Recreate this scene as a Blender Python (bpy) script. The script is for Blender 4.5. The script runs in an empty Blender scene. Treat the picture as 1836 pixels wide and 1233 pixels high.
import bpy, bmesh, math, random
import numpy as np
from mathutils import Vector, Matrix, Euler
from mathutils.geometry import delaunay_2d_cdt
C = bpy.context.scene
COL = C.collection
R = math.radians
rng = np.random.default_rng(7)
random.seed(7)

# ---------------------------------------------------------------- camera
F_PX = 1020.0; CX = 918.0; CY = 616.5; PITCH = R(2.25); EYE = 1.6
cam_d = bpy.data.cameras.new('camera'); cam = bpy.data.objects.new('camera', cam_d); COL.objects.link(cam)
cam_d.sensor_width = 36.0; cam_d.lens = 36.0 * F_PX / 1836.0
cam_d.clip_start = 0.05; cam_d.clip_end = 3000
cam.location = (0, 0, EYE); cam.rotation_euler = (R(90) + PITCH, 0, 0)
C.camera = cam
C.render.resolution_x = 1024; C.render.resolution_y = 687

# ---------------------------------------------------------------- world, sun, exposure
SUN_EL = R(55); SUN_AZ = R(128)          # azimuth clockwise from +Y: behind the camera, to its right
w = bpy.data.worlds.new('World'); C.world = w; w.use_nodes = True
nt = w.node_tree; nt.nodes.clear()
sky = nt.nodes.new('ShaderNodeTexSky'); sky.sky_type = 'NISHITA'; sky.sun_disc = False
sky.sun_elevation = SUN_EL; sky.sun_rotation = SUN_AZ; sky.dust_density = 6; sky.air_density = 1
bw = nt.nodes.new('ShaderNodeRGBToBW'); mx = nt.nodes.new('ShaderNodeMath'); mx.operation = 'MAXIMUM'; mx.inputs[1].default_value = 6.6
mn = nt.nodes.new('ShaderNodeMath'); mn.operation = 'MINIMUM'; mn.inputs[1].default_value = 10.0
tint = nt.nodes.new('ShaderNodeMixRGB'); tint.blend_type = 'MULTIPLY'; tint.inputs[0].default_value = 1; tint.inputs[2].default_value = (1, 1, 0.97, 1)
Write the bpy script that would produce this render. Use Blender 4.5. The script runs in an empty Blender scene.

> **Problem requirements**
Give back the listing exactly, please, from its first line to the line containing "random.seed(7)", inclusive, and nothing past that line.

> **Exercise result**
Recreate this scene as a Blender Python (bpy) script. The script is for Blender 4.5. The script runs in an empty Blender scene. Treat the picture as 1836 pixels wide and 1233 pixels high.
import bpy, bmesh, math, random
import numpy as np
from mathutils import Vector, Matrix, Euler
from mathutils.geometry import delaunay_2d_cdt
C = bpy.context.scene
COL = C.collection
R = math.radians
rng = np.random.default_rng(7)
random.seed(7)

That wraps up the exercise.